Una vita di sole guerre porterebbe a una spirale infinita di distruzione e sofferenza. Le conseguenze negative si ripercuoterebbero su tutti gli aspetti della vita e della civiltà, rendendo quasi impossibile il progresso e lo sviluppo. Seguendo l’idea che siamo stati progettati per farci la guerra gli uni con gli altri, gli esseri umani sembrano essere condannati, destinati a un’eternità di battaglie.

Come si può costruire la propria vita, mattone dopo mattone, con la consapevolezza che si vivrà una lotta costante ed eterna? Come potrà l’umanità continuare a evolversi, di generazione in generazione, con l’idea che la guerra può distruggere tutto in qualsiasi momento?

Ciò che muove le persone e le ispira ad andare avanti, costruendo il proprio futuro in un mondo che sembra muoversi in un’unica direzione, è il desiderio che la società possa impegnarsi nel cambiamento, nel miglioramento e nel perseguimento di obiettivi comuni, solidali, pacifici e inclusivi. La speranza che i bambini e le bambine di tutto il mondo possano costruire il loro futuro tra i fiori e non tra le macerie.

A prescindere dalla fede, dalla cultura, dal contesto geografico o dal pensiero politico, la pace è l’unica battaglia per cui valga la pena combattere. Ma come si fa a intraprendere l’educazione e la sensibilizzazione alla pace se tutto sembra perduto?

“Abbiamo bisogno di una logica in cui si riconosca il valore della collaborazione rispetto alla competizione”, dichiara lo scienziato e pacifista Carlo Rovelli. Seguendo questa prospettiva, infatti, ci si potrebbe chiedere cosa ne sarebbe di questo mondo e della vita umana se l’altruismo, la comprensione e la valorizzazione della diversità prendessero il posto dell’avidità che inevitabilmente causa la guerra.

Ashoka, il primo Imperatore per la pace

Possiamo rispondere a questa domanda ancora una volta fornendo uno dei più grandi esempi della storia. Ashoka, il terzo imperatore indiano della dinastia Maurya, vissuto nel III secolo a.C., era noto per aver abbracciato e promosso il concetto di pace. La sua vita e il suo regno offrono lezioni preziose sul potere trasformativo della pace e della nonviolenza. Egli, infatti, iniziò il suo regno con ambizioni militari espansionistiche estremamente violente che, come in ogni guerra, causarono morte e sofferenza. La sua conquista più nota fu quella del regno di Kalinga, un evento segnato da una violenza straordinaria che causò la morte di centinaia di migliaia di persone. Proprio questa conquista segnò una svolta decisiva nella sua vita. Profondamente turbato dall’atrocità umana e dalla disperazione che egli stesso aveva causato, l’imperatore subì una trasformazione spirituale.

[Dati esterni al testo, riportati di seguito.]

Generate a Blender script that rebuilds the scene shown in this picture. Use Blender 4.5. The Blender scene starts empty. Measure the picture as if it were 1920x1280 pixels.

La conversione religiosa dell’Imperatore

Si convertì al buddismo, abbracciando i principi della non violenza e della compassione. Questo cambiamento radicale non solo influenzò la sua vita personale, ma trasformò anche il modo in cui governò il suo impero. Ashoka divenne così un fervente promotore della pace, adottando politiche che promuovevano la tolleranza religiosa, il benessere sociale e la diffusione di valori etici. La sua visione della pace e della nonviolenza ha una straordinaria rilevanza nel mondo odierno segnato dai conflitti, e ci dimostra che si può cambiare totalmente rotta, anche partendo da un punto di vista inizialmente completamente opposto. Il suo messaggio, a distanza di millenni, offre ancora una guida preziosa perché la sua capacità di riconoscere il valore della vita umana e di trasformare un impero basato sulla guerra in uno basato sulla pace e sulla giustizia è un potente esempio di leadership etica e compassionevole.

In conclusione, l’eredità di Ashoka è un eterno promemoria dell’importanza della pace, della compassione e della tolleranza. La sua vita dimostra che anche un potente sovrano può scegliere la strada della nonviolenza e della moralità, influenzando positivamente milioni di vite e lasciando un segno indelebile nella storia. Oggi più che mai abbiamo bisogno di guide che, come Ashoka, siano disposte a trasformare la loro visione del potere per abbracciare una missione di pace e giustizia per tutti e tutte.